CGI has launched a lab dedicated to helping its trade finance and supply chain clients harness the efficiencies of blockchain for new and existing products.
The formal launch today at the Sibos finance conference in Geneva is part of the company’s rapidly increasing use of Ripple’s distributed ledger solutions. But, the lab itself will soon explore the benefits to trade finance more broadly.
As part of the digital sandbox offering, the company will let its clients experiment with how various blockchains interact with its new Digital Intelligent Gateway, which allows for the sending of a wide range of supply chain messages.
CGI’s vice president of consulting and one of three project leads for the blockchain laboratory, Kittredge Carswell, said that goal of the laboratory is to build a library of blockchain APIs that all connect back to the legacy platform.
Carswell said:
“Within that lab, our idea is to bring to proofs-of-concept, pilots developing at the solution level, the application layers and blockchain solutions, with the idea of accelerating those that seem worthy of doing so into commercial products.”
The Trade Innovation Lab is a three-tiered “sandbox” that begins with platforms that could include ethereum, BigchainDB, Ripple, Corda and Eris Industries, then works with CGI’s blockchain developers to build messaging workflows via the Intelligent Gateway that can be integrated via APIs to new blockchain applications.

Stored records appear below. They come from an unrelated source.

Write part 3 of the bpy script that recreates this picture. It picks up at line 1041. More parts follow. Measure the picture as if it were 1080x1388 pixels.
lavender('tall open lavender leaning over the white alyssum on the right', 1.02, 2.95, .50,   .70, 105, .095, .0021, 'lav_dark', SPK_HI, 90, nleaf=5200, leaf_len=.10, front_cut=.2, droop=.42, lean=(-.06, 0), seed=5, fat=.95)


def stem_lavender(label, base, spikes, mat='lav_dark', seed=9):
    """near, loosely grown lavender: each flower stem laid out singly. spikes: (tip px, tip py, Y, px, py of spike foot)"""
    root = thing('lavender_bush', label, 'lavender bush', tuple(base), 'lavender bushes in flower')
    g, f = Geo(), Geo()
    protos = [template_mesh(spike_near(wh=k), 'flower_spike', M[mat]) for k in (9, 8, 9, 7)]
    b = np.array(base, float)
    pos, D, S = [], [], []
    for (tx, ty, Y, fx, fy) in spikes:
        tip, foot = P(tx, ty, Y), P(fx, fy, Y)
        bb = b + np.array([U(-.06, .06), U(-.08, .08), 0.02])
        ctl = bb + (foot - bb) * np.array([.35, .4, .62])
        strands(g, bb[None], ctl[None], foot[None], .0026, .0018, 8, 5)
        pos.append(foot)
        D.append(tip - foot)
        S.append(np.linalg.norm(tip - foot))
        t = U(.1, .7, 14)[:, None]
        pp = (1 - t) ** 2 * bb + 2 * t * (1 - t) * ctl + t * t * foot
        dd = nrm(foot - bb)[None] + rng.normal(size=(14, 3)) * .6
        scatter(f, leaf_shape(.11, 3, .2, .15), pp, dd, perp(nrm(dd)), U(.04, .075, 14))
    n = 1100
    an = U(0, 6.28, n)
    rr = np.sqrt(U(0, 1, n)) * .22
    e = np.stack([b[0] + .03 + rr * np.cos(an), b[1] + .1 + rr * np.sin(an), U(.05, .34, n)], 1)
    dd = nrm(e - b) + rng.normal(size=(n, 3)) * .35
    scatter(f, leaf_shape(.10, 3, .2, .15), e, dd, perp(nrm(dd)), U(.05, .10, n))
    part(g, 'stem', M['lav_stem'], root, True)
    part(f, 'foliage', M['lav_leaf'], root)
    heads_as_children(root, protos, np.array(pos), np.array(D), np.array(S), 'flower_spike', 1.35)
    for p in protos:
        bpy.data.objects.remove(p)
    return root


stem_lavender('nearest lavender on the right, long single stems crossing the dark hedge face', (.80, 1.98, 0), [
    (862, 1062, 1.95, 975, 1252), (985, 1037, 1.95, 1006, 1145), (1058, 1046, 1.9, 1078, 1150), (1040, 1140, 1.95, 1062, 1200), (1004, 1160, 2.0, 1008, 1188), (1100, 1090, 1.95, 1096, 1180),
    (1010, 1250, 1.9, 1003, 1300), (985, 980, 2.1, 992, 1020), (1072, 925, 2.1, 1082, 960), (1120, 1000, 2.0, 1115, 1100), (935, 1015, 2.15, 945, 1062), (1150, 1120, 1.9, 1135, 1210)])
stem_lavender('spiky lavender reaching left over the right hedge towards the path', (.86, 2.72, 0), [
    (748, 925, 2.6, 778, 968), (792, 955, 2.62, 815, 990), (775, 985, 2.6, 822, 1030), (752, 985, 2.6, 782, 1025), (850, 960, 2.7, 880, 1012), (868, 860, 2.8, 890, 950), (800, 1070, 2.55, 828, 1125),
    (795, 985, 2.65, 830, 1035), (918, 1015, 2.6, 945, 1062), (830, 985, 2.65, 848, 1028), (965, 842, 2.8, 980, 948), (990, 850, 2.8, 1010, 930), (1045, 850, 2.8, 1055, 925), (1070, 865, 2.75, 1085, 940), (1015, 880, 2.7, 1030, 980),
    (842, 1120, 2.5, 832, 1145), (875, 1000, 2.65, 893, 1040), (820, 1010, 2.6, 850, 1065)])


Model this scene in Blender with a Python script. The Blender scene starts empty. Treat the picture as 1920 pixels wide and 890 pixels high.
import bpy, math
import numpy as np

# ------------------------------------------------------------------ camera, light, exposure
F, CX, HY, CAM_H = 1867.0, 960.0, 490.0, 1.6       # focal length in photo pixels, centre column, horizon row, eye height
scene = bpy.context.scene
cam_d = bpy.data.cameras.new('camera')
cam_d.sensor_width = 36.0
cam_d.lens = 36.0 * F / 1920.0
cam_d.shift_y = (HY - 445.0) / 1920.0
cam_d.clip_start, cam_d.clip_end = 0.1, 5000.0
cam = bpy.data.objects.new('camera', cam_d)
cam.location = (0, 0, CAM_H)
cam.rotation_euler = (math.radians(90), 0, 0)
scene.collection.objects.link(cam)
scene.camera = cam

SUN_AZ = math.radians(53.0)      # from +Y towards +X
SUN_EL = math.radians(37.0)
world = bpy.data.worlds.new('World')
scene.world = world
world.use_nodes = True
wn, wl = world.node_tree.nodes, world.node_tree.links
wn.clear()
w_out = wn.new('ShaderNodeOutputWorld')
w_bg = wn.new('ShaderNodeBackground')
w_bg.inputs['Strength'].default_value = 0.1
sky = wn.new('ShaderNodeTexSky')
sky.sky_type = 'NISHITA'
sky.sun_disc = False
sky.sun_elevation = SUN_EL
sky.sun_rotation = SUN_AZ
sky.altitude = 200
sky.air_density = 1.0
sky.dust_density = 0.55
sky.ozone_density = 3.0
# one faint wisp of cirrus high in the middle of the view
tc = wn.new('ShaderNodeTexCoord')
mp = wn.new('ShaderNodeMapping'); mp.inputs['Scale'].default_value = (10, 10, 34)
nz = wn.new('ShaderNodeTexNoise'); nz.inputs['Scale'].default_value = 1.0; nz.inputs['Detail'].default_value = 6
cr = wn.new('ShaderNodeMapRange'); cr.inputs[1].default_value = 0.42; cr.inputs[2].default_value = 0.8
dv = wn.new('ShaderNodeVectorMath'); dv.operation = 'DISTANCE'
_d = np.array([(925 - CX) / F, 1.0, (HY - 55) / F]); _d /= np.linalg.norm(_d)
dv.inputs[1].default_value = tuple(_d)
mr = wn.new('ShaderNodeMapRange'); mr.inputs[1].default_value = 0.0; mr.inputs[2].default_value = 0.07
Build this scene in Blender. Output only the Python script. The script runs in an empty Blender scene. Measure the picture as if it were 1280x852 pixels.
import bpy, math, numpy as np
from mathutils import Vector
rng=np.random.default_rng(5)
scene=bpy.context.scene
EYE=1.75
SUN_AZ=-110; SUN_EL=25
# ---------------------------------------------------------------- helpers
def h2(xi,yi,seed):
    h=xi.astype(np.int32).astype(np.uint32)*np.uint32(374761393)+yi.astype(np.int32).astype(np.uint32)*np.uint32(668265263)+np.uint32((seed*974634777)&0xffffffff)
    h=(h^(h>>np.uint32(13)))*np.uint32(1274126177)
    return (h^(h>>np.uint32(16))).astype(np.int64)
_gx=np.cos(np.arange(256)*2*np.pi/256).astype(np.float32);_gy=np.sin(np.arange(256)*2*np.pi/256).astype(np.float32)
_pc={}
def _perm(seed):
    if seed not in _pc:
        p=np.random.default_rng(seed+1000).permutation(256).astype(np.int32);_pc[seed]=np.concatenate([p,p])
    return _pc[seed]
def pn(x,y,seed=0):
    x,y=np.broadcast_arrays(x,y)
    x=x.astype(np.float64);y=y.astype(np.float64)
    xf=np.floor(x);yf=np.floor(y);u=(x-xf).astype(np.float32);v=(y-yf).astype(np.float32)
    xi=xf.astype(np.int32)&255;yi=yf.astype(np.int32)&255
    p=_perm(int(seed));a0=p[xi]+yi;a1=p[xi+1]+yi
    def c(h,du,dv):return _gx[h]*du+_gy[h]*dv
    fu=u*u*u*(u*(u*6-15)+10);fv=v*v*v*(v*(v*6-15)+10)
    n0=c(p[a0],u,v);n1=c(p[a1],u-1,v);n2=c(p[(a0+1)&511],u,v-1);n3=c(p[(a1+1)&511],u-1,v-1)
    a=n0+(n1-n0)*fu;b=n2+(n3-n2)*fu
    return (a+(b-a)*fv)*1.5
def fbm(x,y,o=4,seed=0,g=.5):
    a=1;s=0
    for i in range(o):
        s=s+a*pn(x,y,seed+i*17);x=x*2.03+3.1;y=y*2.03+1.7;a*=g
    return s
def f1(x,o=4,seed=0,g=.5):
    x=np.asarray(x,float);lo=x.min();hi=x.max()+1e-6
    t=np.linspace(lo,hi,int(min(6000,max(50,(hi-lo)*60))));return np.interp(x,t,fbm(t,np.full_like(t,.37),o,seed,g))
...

Last year, CGI generated $10bn in revenue, and one of its largest services, according to Carswell, is hosting similar applications built with more traditional technology for its banking clients. The goal of the lab is to build new blockchain applications that streamline inter-company trade finance transactions between CGI’s clients and other companies.
Of CGI’s existing clients, Carswell said many are already members of the R3CEV banking consortium and the Hyperledger business blockchain consortium.
Many of those clients and others who aren’t currently members are already building blockchain proofs-of-concept and “want this all to tie together,” said Carswell.
The building blocks
The laboratory, which has been in development since earlier this year, is the culmination of a number of previous milestones along CGI’s path to blockchain integration.
In February of these year, CGI helped coordinate Standard Charter’s integration with Ripple followed months later with its own integration of Ripple into one of its core products, the Intelligent Gateway used for Swift transactions.
Yesterday, CGI announced it is now managing its own Ripple validator node, the third company to do so following MIT and Microsoft.
Caswell said the company’s blockchain work is motivated by concerns and interest in the potentially disruptive power of blockchain to the trade finance sector. Of CGI’s 65,000 employees, Carswell said 8,000 are in the trade finance.
He concluded:
“We want to be riding that wave in as opposed to getting capsized by that wave.”